[Requirement] What is needed is an exact copy of the lines from the one containing "What Blender Python" to the one containing "COL = S.collection", both lines included, and no other lines.

[Data supplied]
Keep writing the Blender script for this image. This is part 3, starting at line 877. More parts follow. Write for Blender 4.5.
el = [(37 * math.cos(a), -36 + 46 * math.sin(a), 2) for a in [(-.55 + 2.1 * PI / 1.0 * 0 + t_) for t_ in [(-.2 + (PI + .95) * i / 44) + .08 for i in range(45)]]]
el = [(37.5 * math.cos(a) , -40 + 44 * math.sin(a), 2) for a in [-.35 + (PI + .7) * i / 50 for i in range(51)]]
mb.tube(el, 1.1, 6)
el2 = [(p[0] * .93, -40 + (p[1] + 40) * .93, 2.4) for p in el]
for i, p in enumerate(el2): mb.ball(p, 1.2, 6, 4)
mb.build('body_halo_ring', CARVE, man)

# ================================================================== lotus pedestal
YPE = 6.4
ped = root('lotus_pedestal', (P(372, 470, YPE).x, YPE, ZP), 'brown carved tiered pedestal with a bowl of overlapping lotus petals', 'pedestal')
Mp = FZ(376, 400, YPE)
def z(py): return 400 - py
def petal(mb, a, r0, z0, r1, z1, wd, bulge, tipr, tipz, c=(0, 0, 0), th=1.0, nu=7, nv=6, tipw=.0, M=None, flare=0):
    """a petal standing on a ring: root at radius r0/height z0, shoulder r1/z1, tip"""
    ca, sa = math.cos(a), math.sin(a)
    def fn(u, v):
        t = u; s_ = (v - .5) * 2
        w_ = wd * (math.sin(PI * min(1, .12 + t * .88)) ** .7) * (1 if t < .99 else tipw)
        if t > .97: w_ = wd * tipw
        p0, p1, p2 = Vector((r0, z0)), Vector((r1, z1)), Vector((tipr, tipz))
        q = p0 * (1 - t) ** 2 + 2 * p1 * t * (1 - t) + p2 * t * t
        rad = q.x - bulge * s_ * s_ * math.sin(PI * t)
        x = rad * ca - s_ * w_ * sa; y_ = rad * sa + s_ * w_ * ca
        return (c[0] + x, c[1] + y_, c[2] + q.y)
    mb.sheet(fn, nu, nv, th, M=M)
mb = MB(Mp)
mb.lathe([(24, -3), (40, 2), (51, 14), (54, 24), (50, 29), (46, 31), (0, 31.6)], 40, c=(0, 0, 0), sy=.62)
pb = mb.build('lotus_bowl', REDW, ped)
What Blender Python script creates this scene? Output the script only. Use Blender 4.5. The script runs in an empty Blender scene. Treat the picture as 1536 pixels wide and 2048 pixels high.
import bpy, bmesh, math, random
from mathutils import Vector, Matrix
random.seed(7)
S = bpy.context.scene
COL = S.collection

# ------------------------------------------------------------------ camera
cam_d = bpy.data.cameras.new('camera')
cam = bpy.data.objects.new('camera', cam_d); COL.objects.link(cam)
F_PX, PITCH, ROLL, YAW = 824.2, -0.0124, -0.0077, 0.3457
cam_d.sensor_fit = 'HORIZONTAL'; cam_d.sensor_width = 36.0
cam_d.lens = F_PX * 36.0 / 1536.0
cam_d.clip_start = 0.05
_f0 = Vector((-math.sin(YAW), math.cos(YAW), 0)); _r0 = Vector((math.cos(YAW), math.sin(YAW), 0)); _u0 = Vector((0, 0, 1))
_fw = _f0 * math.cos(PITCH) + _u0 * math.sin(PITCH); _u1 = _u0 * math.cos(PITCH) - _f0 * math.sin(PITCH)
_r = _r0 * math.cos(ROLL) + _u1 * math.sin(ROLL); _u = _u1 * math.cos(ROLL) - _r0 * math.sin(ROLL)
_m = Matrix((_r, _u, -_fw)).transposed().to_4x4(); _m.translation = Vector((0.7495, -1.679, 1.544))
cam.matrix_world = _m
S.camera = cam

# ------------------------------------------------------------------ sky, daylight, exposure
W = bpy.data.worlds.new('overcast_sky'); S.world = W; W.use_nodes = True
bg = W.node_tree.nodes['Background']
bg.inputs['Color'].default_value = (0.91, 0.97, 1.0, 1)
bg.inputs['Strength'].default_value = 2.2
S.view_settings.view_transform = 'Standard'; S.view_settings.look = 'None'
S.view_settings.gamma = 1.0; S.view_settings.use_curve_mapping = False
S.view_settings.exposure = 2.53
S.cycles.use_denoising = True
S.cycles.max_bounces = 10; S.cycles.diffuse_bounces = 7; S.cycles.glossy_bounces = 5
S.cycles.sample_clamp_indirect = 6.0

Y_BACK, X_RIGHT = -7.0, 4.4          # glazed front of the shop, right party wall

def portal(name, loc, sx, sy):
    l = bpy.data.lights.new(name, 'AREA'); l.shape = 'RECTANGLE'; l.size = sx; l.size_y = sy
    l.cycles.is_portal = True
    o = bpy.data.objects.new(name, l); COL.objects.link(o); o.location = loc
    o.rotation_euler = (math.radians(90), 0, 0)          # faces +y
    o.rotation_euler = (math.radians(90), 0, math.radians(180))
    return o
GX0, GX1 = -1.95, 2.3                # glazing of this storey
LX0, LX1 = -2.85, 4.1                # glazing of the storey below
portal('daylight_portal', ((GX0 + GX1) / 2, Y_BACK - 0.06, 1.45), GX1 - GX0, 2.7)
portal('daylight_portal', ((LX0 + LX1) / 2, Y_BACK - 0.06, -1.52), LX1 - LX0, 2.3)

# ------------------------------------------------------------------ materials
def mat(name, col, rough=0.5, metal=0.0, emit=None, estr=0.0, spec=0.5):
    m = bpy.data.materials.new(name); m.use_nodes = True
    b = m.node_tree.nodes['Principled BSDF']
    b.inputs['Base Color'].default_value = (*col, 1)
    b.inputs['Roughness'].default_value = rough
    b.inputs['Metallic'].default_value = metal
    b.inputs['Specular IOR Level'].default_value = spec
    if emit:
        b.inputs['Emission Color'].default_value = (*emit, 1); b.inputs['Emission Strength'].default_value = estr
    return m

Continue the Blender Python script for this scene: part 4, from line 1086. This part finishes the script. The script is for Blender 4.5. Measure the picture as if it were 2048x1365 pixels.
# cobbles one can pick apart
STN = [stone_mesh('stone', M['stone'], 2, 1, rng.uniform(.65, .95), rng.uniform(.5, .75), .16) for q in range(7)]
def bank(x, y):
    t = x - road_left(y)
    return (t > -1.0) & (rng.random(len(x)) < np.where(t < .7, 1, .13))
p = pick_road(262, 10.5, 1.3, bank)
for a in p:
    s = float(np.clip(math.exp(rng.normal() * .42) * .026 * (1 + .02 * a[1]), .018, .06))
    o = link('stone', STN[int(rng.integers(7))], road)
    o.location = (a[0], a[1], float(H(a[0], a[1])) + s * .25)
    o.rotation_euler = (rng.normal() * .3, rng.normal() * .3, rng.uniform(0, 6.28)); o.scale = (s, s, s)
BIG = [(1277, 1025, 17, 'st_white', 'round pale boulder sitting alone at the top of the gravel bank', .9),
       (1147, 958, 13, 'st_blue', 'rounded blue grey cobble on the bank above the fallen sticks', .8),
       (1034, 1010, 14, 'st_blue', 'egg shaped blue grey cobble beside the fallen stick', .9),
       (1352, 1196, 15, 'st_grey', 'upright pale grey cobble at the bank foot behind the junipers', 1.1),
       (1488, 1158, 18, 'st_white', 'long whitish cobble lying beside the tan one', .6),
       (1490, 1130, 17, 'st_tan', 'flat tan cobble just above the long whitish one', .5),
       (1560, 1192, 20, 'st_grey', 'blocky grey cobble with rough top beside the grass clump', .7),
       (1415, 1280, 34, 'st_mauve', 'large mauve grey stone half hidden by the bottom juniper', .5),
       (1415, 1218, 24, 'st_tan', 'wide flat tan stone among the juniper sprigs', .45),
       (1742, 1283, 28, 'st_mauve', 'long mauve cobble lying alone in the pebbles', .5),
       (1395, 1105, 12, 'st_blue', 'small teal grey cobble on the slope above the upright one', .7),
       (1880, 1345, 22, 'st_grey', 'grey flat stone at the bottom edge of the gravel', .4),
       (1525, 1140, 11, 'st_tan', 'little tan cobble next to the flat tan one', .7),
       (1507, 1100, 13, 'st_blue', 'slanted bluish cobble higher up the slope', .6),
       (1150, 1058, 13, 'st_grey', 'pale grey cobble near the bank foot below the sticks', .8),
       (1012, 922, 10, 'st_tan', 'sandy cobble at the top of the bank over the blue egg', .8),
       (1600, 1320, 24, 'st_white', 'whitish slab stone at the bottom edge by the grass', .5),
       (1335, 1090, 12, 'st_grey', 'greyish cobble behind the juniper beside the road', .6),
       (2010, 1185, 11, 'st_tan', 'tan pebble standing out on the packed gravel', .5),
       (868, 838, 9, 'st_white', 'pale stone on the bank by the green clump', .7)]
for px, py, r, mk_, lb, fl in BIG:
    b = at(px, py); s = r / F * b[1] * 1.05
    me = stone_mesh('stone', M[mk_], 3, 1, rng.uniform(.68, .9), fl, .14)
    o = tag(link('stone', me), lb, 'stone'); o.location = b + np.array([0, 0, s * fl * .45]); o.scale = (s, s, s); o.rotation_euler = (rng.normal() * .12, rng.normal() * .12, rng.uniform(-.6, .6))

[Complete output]
What Blender Python script creates this scene? Output the script only. Use Blender 4.5. The script runs in an empty Blender scene. Treat the picture as 1536 pixels wide and 2048 pixels high.
import bpy, bmesh, math, random
from mathutils import Vector, Matrix
random.seed(7)
S = bpy.context.scene
COL = S.collection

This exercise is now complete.